UT committee suggests new homes for statue of Jefferson Davis

Published 11:00 am Tuesday, August 11, 2015

AUSTIN – Ed Dorn wants the statue of Jefferson Davis evicted from the main mall at the University of Texas, but he was satisfied with a report issued Monday that suggests a range of choices of what to do with the president of the Confederacy.

“I have a pretty firm view that Jefferson Davis has done nothing to deserve honor,” said Dorn, a professor of public policy at the Lyndon B. Johnson School of Public Affairs whose ancestors were Texas slaves. “He stands for a rather disastrous period in U.S. history.”

But Dorn said the committee’s range of options for the statue – most involve moving it elsewhere – seemed “appropriate.”

The argument over the Davis statue, long a point of campus controversy, gained new life last spring when student leaders called for its removal. The controversy reached a peak after nine black worshippers were fatally shot by a white supremacist at a church in Charleston, S.C. this summer.

University President Greg Fenves will act soon on the report, said Gregory J. Vincent, vice president for diversity and community engagement, though he did not give a specific date.

A majority of the 12-member task force appointed by Fenves believes the statues of Davis and other Confederate leaders, if they go, are most logically moved to the Briscoe Center for American History.

The museum and research center, which has a branch on campus, has offered to take custody of the statues that include Confederate Gens. Robert E. Lee and Albert Sidney Johnston, as well as John Reagan, the Confederacy’s treasurer and postmaster general.

Other nearby statues honor President Woodrow Wilson and Gov. James Hogg.

The task force alternately suggested the statues go to the Blanton Museum, the Texas Memorial Museum, the Harry Ransom Center library and archive, the historic home of benefactor George Littlefield on campus, “or an exhibit elsewhere on campus.”

The statues represent a disparate group of leaders that were meant to be part of a unified memorial that was never completed.

They would be moved, the committee wrote, along with an inscription that “pays tribute to the Confederacy and Southern patriotism, which swept the South during the early 1900s.”

The whole fracas over Jefferson Davis’ statue was foreign to Ben David, 26, a Californian who is planning to start graduate school at the university.

“I don’t know too many people who it means anything to,” said David, who graduated from Boston College. “We have all the Northern war heroes up in Boston.”

Ofer Bick, who was visiting campus Monday with his 17-year-old son, who is thinking about studying engineering at the university, said he favors leaving the statues in place.

“My feeling is, it’s part of history,” said Bick, who is from Los Angeles. “Why are we trying to dilute history?

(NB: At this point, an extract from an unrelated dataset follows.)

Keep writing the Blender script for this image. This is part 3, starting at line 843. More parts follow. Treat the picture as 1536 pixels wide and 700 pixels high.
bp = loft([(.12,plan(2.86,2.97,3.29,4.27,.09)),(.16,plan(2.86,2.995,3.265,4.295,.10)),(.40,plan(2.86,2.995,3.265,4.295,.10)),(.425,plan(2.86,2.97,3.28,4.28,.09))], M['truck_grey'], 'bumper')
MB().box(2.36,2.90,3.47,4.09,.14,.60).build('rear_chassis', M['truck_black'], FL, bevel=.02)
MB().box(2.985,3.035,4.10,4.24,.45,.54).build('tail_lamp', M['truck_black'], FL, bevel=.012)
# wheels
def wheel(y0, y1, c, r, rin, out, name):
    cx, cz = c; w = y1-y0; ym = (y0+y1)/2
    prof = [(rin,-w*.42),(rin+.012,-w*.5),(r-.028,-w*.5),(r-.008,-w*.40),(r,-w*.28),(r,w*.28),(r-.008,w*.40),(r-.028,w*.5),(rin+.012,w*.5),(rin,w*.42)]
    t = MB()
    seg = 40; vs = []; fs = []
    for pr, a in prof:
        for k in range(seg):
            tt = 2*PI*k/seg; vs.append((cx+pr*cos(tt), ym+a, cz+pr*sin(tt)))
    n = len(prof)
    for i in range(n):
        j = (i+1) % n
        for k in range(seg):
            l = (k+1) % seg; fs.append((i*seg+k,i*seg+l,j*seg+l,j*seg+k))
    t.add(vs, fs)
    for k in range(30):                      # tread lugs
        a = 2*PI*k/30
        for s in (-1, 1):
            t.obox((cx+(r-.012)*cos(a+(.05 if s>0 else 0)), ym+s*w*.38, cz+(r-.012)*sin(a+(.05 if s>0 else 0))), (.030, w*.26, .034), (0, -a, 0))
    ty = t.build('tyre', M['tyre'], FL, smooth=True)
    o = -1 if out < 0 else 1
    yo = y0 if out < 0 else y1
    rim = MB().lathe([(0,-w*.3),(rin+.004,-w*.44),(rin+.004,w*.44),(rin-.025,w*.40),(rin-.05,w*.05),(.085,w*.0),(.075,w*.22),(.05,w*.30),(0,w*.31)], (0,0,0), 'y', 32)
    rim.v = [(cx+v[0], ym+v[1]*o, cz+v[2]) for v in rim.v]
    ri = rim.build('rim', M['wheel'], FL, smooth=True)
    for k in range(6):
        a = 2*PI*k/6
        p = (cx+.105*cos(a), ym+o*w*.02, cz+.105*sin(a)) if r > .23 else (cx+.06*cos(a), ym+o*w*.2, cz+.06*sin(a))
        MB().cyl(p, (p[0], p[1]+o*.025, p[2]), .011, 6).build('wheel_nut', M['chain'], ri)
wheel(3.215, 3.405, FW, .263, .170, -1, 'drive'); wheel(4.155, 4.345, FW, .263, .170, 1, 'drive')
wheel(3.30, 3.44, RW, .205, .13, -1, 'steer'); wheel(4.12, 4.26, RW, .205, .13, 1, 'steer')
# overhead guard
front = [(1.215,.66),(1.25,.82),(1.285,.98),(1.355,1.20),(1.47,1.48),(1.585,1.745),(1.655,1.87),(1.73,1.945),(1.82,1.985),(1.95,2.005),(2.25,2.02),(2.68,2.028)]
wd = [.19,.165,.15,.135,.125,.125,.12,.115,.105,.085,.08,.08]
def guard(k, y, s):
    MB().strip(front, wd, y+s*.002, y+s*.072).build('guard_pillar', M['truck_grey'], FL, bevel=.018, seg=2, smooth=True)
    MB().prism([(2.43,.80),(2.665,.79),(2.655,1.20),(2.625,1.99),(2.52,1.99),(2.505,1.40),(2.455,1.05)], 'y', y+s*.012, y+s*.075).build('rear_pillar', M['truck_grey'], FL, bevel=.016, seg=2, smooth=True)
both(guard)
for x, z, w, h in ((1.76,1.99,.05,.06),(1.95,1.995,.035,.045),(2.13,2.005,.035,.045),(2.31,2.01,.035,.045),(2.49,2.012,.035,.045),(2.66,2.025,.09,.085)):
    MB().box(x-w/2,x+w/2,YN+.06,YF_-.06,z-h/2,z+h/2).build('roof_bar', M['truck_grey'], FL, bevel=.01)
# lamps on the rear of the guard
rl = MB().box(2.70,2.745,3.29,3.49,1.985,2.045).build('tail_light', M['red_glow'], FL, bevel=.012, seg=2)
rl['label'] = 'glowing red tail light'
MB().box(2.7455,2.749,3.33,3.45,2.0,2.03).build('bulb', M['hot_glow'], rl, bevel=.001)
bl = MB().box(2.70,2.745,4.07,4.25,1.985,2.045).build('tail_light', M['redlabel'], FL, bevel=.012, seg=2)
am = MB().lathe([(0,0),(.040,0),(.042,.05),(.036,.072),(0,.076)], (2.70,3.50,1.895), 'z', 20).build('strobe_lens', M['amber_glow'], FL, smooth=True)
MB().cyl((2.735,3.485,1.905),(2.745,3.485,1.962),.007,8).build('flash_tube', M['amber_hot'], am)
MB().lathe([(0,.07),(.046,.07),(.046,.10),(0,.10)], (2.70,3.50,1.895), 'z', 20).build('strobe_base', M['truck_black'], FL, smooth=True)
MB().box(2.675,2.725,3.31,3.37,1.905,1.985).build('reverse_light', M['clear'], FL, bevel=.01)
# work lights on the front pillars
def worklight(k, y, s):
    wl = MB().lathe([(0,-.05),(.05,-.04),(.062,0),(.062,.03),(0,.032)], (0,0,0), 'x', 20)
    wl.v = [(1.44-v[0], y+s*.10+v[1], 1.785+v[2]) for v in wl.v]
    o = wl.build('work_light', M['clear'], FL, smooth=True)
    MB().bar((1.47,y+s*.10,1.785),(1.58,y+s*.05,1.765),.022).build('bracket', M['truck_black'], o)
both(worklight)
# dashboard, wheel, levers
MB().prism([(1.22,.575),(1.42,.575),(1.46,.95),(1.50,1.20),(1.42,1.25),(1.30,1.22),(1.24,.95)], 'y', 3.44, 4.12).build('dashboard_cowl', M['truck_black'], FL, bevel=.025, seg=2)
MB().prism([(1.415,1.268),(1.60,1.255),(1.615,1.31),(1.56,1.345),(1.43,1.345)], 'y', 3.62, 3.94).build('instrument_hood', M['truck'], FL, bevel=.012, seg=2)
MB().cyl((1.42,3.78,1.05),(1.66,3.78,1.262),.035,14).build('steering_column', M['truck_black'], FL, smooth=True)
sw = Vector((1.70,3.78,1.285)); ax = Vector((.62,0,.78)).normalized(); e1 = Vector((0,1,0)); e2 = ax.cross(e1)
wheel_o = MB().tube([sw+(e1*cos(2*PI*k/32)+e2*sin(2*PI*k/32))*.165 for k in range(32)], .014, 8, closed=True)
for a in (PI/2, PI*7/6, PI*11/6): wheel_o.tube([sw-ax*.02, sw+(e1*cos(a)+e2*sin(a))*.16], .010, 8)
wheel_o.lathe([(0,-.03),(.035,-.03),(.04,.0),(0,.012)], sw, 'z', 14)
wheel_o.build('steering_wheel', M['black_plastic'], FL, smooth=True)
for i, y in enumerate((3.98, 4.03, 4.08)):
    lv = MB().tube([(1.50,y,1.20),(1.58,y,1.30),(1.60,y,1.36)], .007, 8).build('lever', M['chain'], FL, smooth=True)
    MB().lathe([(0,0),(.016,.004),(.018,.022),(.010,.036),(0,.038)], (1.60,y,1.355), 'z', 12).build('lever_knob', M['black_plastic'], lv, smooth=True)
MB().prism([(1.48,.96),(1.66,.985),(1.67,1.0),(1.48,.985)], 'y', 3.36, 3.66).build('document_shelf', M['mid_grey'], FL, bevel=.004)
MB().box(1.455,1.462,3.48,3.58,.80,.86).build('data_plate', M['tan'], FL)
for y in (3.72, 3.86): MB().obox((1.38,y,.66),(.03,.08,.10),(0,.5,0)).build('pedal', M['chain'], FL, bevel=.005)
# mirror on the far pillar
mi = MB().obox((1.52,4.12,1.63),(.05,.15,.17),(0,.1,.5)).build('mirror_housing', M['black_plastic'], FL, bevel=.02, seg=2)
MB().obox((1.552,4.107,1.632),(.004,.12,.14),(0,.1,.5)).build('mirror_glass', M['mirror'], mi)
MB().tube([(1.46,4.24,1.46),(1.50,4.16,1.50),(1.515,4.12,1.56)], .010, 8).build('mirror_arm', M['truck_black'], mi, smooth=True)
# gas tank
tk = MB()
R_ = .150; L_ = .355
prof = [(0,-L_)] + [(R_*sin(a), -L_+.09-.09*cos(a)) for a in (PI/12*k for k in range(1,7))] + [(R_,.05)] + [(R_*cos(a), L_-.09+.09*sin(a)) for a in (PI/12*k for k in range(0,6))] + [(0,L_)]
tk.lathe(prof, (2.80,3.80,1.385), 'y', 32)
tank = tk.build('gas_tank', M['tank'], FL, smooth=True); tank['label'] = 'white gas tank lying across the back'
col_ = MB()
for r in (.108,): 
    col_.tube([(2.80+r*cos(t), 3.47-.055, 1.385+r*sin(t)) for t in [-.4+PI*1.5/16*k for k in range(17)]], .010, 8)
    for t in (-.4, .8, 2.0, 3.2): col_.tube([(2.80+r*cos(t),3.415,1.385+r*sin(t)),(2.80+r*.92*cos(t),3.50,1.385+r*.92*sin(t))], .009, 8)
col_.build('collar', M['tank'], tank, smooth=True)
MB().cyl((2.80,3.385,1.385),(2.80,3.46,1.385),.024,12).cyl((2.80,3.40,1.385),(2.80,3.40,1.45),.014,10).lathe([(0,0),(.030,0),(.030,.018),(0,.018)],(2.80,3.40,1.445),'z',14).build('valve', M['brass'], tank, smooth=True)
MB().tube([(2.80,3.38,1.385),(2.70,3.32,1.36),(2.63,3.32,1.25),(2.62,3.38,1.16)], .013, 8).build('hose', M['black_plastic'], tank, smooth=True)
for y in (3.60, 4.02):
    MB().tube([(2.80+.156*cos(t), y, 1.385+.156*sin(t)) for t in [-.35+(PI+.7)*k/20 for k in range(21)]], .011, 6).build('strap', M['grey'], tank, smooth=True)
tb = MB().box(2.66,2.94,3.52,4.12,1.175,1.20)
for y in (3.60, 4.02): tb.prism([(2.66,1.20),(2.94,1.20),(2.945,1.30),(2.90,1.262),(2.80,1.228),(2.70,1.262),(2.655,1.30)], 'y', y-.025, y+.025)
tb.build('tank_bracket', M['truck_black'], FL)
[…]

They should look at those statues and say, ‘That’s a sad part of American history.’”

Ian White, 35, a systems administrator for the university, said Fenves has “a fine line to walk.”

White said wouldn’t object to moving Jefferson and company to a museum. But he doesn’t want to bury the past.

Dorn suggested not changing the past but weighing the value of historical figures deserving of statues.

“Occasionally, we may judge that someone who has committed a monstrous deed has done other things that, on balance, represent a positive contribution to society,” he wrote in an email.

For example, Dorn, who protested President Johnson’s Vietnam War policies in the 1960s, suggested a statue of the Texan.

“He does have a school, but he does not have a presence in the center of campus,” he said.

But Dorn said the statue of President Wilson should leave the south mall, too.

“When he became president, in effect he imposed Jim Crow on Washington, D.C. – separate dining facilities and bathrooms,” he said. “He was a flat-out racist.”

As for Davis, Dorn said the president of the Confederacy should be mentioned, but not honored, in a museum that talks about slavery.

“Stand him next to a statue of a man in manacles,” he said.